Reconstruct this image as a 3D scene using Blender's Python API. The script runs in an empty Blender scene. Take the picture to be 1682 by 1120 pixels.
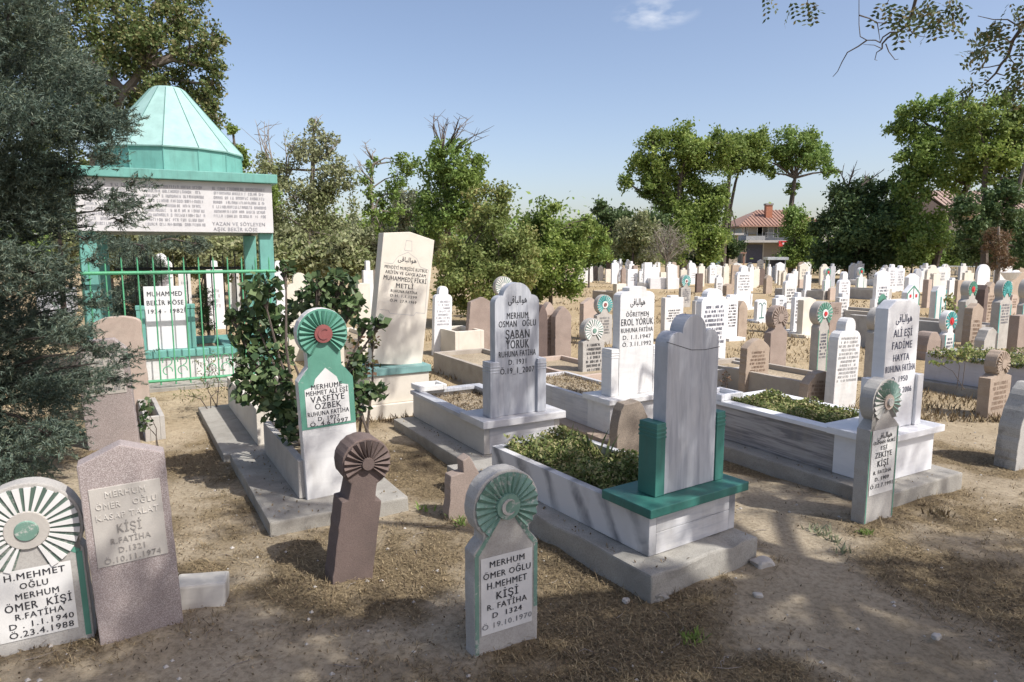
import bpy, bmesh, math, random
import numpy as np
from mathutils import Vector, Matrix, noise
R = math.radians
rnd = random.Random(7)
rng = np.random.default_rng(11)
SC = bpy.context.scene
COL = SC.collection

# ------------------------------------------------------------------ camera, sky, sun, exposure
CAM_H = 1.65
FPX = 24 / 36 * 1682
PITCH = math.atan(148 / FPX)
SP, CP = math.sin(PITCH), math.cos(PITCH)
cam_d = bpy.data.cameras.new('camera')
cam_d.lens = 24
cam_d.sensor_width = 36
cam_d.clip_start = 0.05
cam_d.clip_end = 3000
cam = bpy.data.objects.new('camera', cam_d)
COL.objects.link(cam)
cam.location = (0, 0, CAM_H)
cam.rotation_euler = (math.pi / 2 - PITCH, 0, 0)
SC.camera = cam

SUN_EL, SUN_AZ = 50.0, (0.86, -0.51)          # elevation in degrees, horizontal direction towards the sun
sv = Vector((SUN_AZ[0], SUN_AZ[1], 0)).normalized() * math.cos(R(SUN_EL))
SUN_DIR = Vector((sv.x, sv.y, math.sin(R(SUN_EL))))
sun_d = bpy.data.lights.new('sun', 'SUN')
sun_d.energy = 4.6
sun_d.angle = R(0.55)
sun_d.color = (1.0, 0.97, 0.93)
sun = bpy.data.objects.new('sun', sun_d)
COL.objects.link(sun)
sun.rotation_euler = SUN_DIR.to_track_quat('Z', 'Y').to_euler()

wd = bpy.data.worlds.new('World')
SC.world = wd
wd.use_nodes = True
wn, wl = wd.node_tree.nodes, wd.node_tree.links
wn.clear()
sky = wn.new('ShaderNodeTexSky')
sky.sky_type = 'NISHITA'
sky.sun_disc = False
sky.sun_elevation = R(SUN_EL)
sky.sun_rotation = math.atan2(SUN_DIR.x, SUN_DIR.y)
sky.altitude = 1000
sky.air_density = 1.0
sky.dust_density = 4.5
sky.ozone_density = 1.6
bg = wn.new('ShaderNodeBackground')
bg.inputs['Strength'].default_value = 0.15
# one thin wisp of cloud in the sky
tc = wn.new('ShaderNodeTexCoord')
def wmath(op, a, b=None):
    n = wn.new('ShaderNodeMath'); n.operation = op
    for i, v in enumerate((a, b)):
        if v is None: continue
        if isinstance(v, (int, float)): n.inputs[i].default_value = v
        else: wl.new(v, n.inputs[i])
    return n.outputs[0]
CLOUD = Vector((0.21, CP + 0.48 * SP, -SP + 0.48 * CP)).normalized()
dv = wn.new('ShaderNodeVectorMath'); dv.operation = 'SUBTRACT'
wl.new(tc.outputs['Generated'], dv.inputs[0]); dv.inputs[1].default_value = CLOUD
sx = wn.new('ShaderNodeSeparateXYZ'); wl.new(dv.outputs[0], sx.inputs[0])
ex = wmath('MULTIPLY', wmath('POWER', wmath('ABSOLUTE', sx.outputs[0]), 2), 1 / 0.062 ** 2)
ez = wmath('MULTIPLY', wmath('POWER', wmath('ABSOLUTE', sx.outputs[2]), 2), 1 / 0.022 ** 2)
fall = wmath('SUBTRACT', 1.0, wmath('ADD', ex, ez))
cm = wn.new('ShaderNodeMapping'); cm.inputs['Scale'].default_value = (12, 12, 30)
wl.new(tc.outputs['Generated'], cm.inputs[0])
cn = wn.new('ShaderNodeTexNoise'); cn.inputs['Scale'].default_value = 2.2; cn.inputs['Detail'].default_value = 6
wl.new(cm.outputs[0], cn.inputs['Vector'])
cf = wmath('MULTIPLY', wmath('MAXIMUM', wmath('ADD', fall, -0.1), 0), wmath('MAXIMUM', wmath('SUBTRACT', cn.outputs[0], 0.42), 0))
cf = wmath('MINIMUM', wmath('MULTIPLY', cf, 2.1), 0.5)
cmx = wn.new('ShaderNodeMixRGB'); cmx.inputs[2].default_value = (6.0, 6.1, 6.3, 1)
tint = wn.new('ShaderNodeMixRGB'); tint.blend_type = 'MULTIPLY'; tint.inputs[0].default_value = 1.0; tint.inputs[2].default_value = (1.19, 1.08, 1.03, 1)   # slightly hazy, lavender air
wl.new(sky.outputs[0], tint.inputs[1])
wl.new(cf, cmx.inputs[0]); wl.new(tint.outputs[0], cmx.inputs[1])
wl.new(cmx.outputs[0], bg.inputs['Color'])
wo = wn.new('ShaderNodeOutputWorld')
wl.new(bg.outputs[0], wo.inputs[0])

SC.view_settings.view_transform = 'Standard'
SC.view_settings.look = 'None'
SC.view_settings.exposure = 0.28
SC.view_settings.gamma = 1.0
SC.render.engine = 'CYCLES'
SC.cycles.max_bounces = 6
SC.cycles.transparent_max_bounces = 4
try:
    SC.cycles.use_denoising = True
except Exception:
    pass

# ------------------------------------------------------------------ pixel helpers (pixels of the 1682 x 1120 photograph)
def G(px, py, z=0.0):
    u = (px - 841) / FPX; v = (560 - py) / FPX
    d = (u, CP + v * SP, -SP + v * CP)
    t = (z - CAM_H) / d[2]
    return Vector((d[0] * t, d[1] * t, z))
def Zat(p, py):
    k = (560 - py) / FPX
    return CAM_H + p.y * (k * CP - SP) / (CP + k * SP)
def at(px, py, y):                       # point on the vertical plane y = const
    u = (px - 841) / FPX; v = (560 - py) / FPX
    dy = CP + v * SP
    t = y / dy
    return Vector((u * t, y, CAM_H + (-SP + v * CP) * t))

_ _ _

● **Short exercise**: Repeat the listing above up to and including the line with "SC.camera = cam", starting from its first line. Drop any pictures.

● **Problem solution**:
Reconstruct this image as a 3D scene using Blender's Python API. The script runs in an empty Blender scene. Take the picture to be 1682 by 1120 pixels.
import bpy, bmesh, math, random
import numpy as np
from mathutils import Vector, Matrix, noise
R = math.radians
rnd = random.Random(7)
rng = np.random.default_rng(11)
SC = bpy.context.scene
COL = SC.collection

# ------------------------------------------------------------------ camera, sky, sun, exposure
CAM_H = 1.65
FPX = 24 / 36 * 1682
PITCH = math.atan(148 / FPX)
SP, CP = math.sin(PITCH), math.cos(PITCH)
cam_d = bpy.data.cameras.new('camera')
cam_d.lens = 24
cam_d.sensor_width = 36
cam_d.clip_start = 0.05
cam_d.clip_end = 3000
cam = bpy.data.objects.new('camera', cam_d)
COL.objects.link(cam)
cam.location = (0, 0, CAM_H)
cam.rotation_euler = (math.pi / 2 - PITCH, 0, 0)
SC.camera = cam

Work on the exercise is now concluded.